[Records]
⟨
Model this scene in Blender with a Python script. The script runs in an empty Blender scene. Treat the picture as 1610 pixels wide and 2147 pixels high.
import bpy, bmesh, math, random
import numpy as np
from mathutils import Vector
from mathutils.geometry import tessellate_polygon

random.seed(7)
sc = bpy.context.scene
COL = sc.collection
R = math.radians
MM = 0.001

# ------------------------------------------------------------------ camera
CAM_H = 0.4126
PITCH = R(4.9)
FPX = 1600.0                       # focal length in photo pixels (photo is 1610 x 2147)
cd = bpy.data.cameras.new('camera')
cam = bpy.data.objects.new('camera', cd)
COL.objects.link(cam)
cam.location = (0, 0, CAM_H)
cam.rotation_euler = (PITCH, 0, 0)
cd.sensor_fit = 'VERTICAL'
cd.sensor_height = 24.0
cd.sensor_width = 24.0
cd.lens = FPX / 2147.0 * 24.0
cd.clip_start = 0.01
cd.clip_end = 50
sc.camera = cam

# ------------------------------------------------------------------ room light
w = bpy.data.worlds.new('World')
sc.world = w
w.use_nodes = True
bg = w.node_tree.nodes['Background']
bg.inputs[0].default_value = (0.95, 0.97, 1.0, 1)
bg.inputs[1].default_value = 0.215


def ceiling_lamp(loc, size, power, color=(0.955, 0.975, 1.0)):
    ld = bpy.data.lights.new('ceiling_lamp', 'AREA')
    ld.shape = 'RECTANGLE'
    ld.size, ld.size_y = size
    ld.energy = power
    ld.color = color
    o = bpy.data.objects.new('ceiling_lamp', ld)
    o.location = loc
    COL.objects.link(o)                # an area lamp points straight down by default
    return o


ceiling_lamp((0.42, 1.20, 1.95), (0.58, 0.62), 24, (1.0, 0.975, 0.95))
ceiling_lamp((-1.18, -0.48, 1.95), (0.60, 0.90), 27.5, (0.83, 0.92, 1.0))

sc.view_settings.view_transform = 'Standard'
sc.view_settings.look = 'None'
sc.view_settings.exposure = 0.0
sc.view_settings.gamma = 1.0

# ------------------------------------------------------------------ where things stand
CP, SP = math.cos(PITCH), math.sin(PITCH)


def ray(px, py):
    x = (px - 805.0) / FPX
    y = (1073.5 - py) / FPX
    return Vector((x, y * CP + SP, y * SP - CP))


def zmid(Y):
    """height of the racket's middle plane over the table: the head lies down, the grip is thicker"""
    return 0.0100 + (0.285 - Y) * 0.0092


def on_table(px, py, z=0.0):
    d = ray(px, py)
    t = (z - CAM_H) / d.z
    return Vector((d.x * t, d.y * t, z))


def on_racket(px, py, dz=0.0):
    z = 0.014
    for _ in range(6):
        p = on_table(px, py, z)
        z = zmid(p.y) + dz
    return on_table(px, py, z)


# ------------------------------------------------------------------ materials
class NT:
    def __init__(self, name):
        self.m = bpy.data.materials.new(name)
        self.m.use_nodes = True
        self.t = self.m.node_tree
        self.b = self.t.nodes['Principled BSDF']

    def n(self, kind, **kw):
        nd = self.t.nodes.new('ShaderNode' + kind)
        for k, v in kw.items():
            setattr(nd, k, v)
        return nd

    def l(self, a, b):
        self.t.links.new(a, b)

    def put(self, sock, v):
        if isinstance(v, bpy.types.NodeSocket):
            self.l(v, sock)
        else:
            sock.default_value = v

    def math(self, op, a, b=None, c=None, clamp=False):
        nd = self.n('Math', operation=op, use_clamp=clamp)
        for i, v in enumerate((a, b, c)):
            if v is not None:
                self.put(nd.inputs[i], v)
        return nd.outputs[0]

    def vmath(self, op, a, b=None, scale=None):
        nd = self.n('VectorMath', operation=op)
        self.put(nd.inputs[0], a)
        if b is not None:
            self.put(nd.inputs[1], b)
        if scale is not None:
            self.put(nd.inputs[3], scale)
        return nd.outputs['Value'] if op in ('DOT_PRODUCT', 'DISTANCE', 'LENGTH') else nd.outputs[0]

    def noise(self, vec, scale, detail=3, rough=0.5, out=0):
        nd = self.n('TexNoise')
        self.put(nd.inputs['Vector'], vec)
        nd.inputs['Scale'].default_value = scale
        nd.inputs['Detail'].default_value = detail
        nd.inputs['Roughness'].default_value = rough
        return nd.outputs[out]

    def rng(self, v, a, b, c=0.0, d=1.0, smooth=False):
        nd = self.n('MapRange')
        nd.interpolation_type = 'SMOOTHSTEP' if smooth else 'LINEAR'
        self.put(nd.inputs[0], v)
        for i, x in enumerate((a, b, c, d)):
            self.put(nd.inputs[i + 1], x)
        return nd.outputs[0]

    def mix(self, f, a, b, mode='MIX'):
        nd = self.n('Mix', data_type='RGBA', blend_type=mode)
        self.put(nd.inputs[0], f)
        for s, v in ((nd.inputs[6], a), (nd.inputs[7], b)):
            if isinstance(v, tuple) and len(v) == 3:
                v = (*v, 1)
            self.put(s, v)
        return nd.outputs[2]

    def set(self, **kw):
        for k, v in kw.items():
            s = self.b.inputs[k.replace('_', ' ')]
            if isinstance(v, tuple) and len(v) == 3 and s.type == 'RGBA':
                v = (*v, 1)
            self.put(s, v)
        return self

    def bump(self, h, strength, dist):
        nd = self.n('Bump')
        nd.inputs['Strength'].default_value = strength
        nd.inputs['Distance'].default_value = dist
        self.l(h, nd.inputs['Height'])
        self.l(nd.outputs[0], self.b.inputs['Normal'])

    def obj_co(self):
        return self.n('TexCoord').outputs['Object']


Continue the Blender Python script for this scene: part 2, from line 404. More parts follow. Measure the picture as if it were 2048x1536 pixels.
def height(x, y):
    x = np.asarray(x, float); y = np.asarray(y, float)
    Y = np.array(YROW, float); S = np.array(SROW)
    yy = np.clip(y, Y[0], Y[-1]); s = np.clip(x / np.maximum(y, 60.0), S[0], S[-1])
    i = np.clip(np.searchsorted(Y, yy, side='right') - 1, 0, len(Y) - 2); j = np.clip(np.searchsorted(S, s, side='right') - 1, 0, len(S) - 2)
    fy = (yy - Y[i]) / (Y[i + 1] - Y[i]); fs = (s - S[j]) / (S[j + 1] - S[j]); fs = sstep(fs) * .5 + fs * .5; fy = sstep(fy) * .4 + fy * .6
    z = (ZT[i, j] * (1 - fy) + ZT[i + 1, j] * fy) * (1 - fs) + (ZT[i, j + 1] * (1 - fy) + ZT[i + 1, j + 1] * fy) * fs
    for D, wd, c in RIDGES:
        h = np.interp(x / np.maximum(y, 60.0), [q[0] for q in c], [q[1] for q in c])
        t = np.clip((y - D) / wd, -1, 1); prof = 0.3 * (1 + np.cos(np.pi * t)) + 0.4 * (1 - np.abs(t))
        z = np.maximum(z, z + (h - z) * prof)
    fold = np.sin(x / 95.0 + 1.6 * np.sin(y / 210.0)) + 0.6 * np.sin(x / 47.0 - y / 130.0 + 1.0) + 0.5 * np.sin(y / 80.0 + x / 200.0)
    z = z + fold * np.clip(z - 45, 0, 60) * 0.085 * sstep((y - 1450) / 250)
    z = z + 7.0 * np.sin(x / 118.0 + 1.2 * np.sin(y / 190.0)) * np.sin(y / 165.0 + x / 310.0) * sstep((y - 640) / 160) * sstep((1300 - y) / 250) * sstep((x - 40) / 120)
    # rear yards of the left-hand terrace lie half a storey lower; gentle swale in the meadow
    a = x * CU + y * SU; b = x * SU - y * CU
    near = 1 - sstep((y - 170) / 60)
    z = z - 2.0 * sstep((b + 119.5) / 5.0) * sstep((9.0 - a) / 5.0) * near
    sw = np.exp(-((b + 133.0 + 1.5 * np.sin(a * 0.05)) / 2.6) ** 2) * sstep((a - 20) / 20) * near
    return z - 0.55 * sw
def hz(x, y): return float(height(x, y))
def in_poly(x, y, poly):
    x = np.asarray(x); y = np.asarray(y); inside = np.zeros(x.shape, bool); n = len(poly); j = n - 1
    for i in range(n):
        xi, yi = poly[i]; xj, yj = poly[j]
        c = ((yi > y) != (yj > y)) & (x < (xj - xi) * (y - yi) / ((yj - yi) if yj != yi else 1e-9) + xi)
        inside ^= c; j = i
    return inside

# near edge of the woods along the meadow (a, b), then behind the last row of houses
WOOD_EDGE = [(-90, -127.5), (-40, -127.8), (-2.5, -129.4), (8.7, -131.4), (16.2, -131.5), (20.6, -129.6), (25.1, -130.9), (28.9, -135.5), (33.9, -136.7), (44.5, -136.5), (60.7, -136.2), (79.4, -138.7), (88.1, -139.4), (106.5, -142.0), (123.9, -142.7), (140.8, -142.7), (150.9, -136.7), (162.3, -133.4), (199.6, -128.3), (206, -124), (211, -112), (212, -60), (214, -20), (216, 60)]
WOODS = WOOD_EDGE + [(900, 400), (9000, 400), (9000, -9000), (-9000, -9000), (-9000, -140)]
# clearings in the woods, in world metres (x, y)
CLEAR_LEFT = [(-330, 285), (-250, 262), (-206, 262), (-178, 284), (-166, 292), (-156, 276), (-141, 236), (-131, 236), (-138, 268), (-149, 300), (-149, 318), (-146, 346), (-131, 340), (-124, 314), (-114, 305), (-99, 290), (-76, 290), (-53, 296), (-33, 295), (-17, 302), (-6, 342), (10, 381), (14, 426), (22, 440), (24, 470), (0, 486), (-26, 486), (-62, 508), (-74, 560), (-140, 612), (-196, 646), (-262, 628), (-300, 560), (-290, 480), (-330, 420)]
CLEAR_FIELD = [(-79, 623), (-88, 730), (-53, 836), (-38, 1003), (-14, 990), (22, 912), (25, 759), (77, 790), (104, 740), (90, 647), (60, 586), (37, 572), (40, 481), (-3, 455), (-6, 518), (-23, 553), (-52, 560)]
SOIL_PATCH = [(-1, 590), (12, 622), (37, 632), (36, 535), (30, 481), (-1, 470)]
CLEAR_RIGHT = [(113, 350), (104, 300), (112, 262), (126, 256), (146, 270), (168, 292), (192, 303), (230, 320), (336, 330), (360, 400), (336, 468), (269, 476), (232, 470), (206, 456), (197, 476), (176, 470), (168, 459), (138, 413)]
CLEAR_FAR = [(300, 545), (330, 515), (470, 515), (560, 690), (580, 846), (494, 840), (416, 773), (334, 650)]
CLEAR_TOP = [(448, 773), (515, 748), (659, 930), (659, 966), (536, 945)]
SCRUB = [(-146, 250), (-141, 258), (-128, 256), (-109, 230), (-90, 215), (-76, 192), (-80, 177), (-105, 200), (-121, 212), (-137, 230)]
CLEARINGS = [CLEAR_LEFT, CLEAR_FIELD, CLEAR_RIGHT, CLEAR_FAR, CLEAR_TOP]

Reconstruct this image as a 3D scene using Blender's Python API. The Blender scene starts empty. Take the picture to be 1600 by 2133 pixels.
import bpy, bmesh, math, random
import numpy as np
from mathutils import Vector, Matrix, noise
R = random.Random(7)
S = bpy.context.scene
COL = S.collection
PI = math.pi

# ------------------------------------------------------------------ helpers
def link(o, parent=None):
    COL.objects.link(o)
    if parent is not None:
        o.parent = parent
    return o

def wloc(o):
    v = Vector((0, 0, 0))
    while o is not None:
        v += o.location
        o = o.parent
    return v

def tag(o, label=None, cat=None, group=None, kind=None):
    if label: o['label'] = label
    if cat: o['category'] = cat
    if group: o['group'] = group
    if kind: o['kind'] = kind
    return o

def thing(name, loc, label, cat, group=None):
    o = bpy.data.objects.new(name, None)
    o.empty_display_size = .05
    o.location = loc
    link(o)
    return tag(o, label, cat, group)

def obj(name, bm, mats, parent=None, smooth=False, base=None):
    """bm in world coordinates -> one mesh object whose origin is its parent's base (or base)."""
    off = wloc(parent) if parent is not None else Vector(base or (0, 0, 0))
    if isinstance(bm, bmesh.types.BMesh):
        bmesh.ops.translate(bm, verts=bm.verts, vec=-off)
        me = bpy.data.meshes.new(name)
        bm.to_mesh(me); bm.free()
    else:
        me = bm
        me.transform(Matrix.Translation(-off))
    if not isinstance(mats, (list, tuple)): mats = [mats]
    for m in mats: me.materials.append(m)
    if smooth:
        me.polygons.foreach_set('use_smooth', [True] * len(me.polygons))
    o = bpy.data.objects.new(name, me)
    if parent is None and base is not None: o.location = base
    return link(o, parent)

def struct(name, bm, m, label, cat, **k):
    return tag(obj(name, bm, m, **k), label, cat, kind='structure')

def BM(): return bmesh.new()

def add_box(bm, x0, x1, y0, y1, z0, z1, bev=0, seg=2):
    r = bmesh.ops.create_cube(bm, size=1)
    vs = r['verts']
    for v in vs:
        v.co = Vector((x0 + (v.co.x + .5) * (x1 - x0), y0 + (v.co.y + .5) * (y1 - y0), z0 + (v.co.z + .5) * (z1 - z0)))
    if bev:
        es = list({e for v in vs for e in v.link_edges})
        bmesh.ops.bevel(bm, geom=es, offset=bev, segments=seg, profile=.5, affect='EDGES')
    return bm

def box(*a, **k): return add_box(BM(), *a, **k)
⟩
• **Task to complete**:
Search the preceding listing for the word "script" and pull out every line that holds it.

• **Exercise result**:
Model this scene in Blender with a Python script. The script runs in an empty Blender scene. Treat the picture as 1610 pixels wide and 2147 pixels high.
Continue the Blender Python script for this scene: part 2, from line 404. More parts follow. Measure the picture as if it were 2048x1536 pixels.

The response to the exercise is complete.